Stober v. Gaba & Stober

686 N.Y.S.2d 440 | N.Y. App. Div. | 1999

In a proceeding, inter alia, pursuant to Business Corporation Law § 1104-a for the dissolution of a professional corporation engaged in the practice of law, the appeal, as limited by the appellant’s brief, is from so much of an order of the Supreme Court, Nassau County (Phelan, J.), dated June 1, 1998, as granted the petitioner’s cross motion to disqualify Barbara Gaba, Esq., as co-counsel for the appellant.

Ordered that the order is affirmed insofar as appealed from, with costs.

In this proceeding, inter alia, for the dissolution of a professional corporation engaged in the practice of law, the petitioner alleged that the majority shareholder had acted against the interests of the corporation, by, among other things, charging the gasoline and photocopying expenses of his wife, Barbara Gaba, Esq., to the corporation and by providing her with a rent-free suite in the corporate offices. Following her submission of an affidavit addressing these allegations, Gaba filed a notice of appearance in the proceeding, indicating that she would act as co-counsel with the law firm that was already representing the appellant. The petitioner promptly objected to her participation and cross-moved to disqualify her, inter alia, pursuant to the advocate-witness rule of Code of Professional Responsibility DR 5-102 (B) (22 NYCRR 1200.21 [b]). The Supreme Court properly granted the cross motion.

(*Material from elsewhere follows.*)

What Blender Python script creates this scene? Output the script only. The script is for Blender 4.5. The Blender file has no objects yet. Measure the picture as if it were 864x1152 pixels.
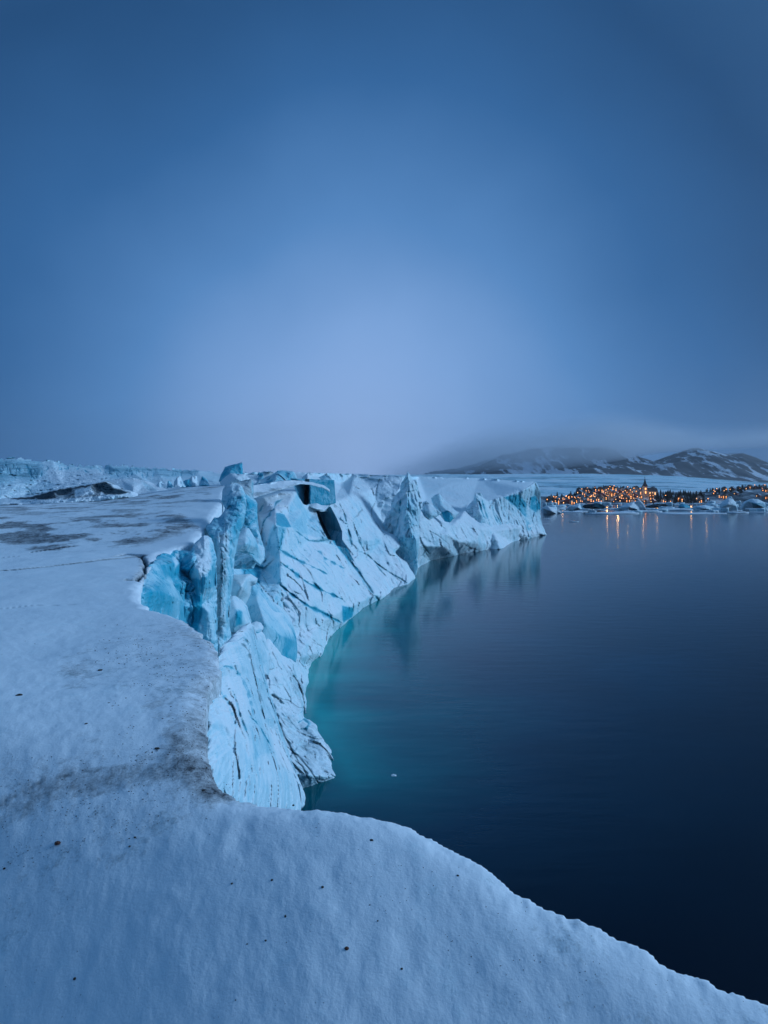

Notwithstanding the appellant’s claims to the contrary, it is obvious that Gaba may be called as a witness by the petitioner *555at a trial of this proceeding, and that her testimony may be prejudicial to her client (see, Code of Professional Responsibility DR 5-102 [B] [22 NYCRR 1200.21 (b)]). The petition alleges Gaba’s unauthorized receipt of valuable benefits from the corporation. Although she does not deny receiving these benefits, Gaba suggested in her August 1997 affidavit that they were in exchange for professional advice she provided to the corporation and for the corporation’s use of her artwork and furniture. However, following her appearance as co-counsel, she averred in opposition to the cross motion to disqualify that she had no knowledge regarding the manner in which her expenses were paid or whether any agreement existed to provide her with the aforementioned benefits. Under these circumstances, it is likely that the petitioner will call Gaba as a witness in order to fully explore these matters (see generally, Matter of Bartoli, 143 AD2d 830), and there is a strong probability that her testimony, which is relevant and necessary (see generally, S & S Hotel Ventures Ltd. Partnership v 777 S. H. Corp., 69 NY2d 437; Ploikin v Interco Dev. Corp., 137 AD2d 671), would be detrimental to her client. Accordingly, since a motion to disqualify is addressed to the sound discretion of the court (see, Solomon v New York Prop. Ins. Underwriting Assn., 118 AD2d 695), and any doubts are to be resolved in favor of disqualification (see, 108th St. Owners Corp. v Overseas Commodities, 238 AD2d 324), we discern no improvident exercise of discretion by the court in disqualifying Gaba from acting as co-counsel for the appellant. O’Brien, J. P., Sullivan, Joy and Krausman, JJ., concur.